What limits Bangladesh’s taskforce in retrieving stolen assets
Formed in September last year, the Stolen Asset Recovery Task Force has yet to receive its proposed $20 million budget, preventing it from hiring international firms capable of tracing stolen money across borders

Bangladesh's effort to recover billions in stolen and laundered wealth has been stalled amid multiple challenges.
Funding shortages, bureaucratic delays, and institutional inexperience have left the government's Stolen Asset Recovery Task Force without the tools or authority needed to act effectively, hindering the process of bringing back stolen assets.
'Entirely unfunded'
Formed in September last year, the Stolen Asset Recovery Task Force has yet to receive its proposed $20 million budget, preventing it from hiring international firms capable of tracing stolen money across borders.
Insiders say the taskforce remains "entirely unfunded," even as individual business groups implicated in financial scandals spend tens of millions on legal defence abroad.
No authority
The task force has no legal authority to sign contracts or execute recovery operations independently.

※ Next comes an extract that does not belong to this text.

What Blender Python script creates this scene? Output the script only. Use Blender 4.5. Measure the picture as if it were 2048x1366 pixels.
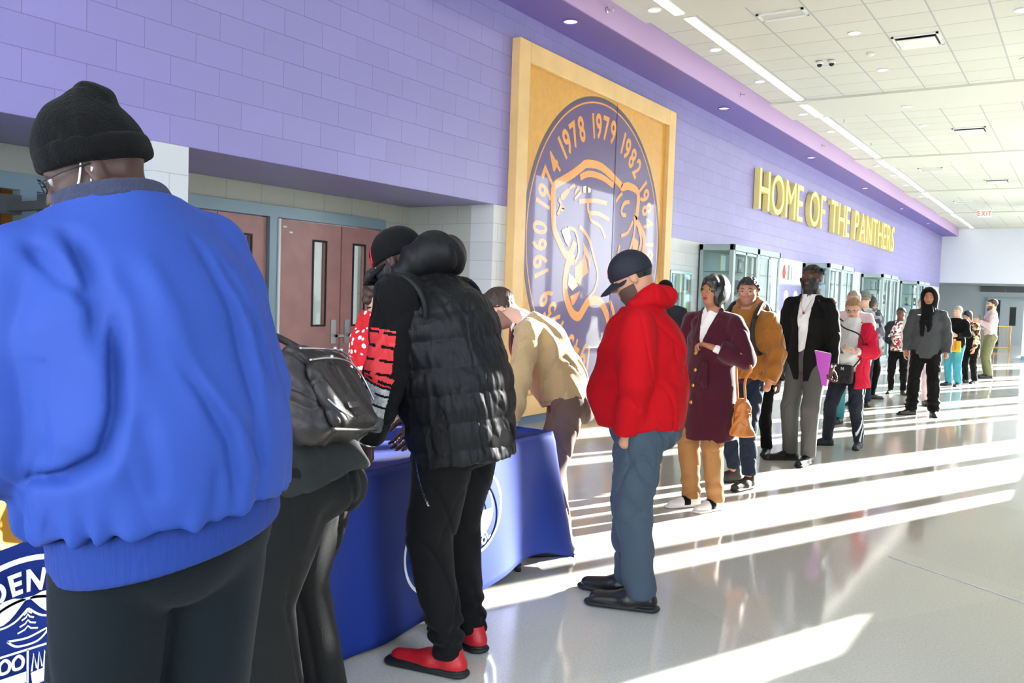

Efforts to finalise a central Non-Disclosure Agreement with foreign law firms have been stuck for months due to disputes over who can authorise it.
Even the Bangladesh Bank governor, who heads the task force, cannot act without consensus from other agencies.
Inexperience and procedural flaws
The agencies supporting the initiative, primarily the Anti-Corruption Commission and the Bangladesh Financial Intelligence Unit, lack experience in international asset tracing.
Around 70 Mutual Legal Assistance (MLA) requests have been sent to foreign governments, but only two have received responses, with most rejected for being incomplete or poorly drafted.
Decentralised and delayed
As progress stalled, the Bangladesh Bank recently shifted to a decentralised model, asking individual banks to sign their own agreements with foreign legal firms.
However, banks have shown limited interest, as legal and financial risks remain unclear without central coordination.
Costly and complex options
Experts involved in the process say Bangladesh faces a difficult choice between costly private litigation and slow government-to-government cooperation.
Private asset recovery firms demand high fees or a share of recovered funds, while MLA-based cases move through lengthy bureaucratic channels.
Without a dedicated budget or clear authority, officials warn, Bangladesh's pursuit of stolen assets may continue to face paralysis, with billions still beyond reach.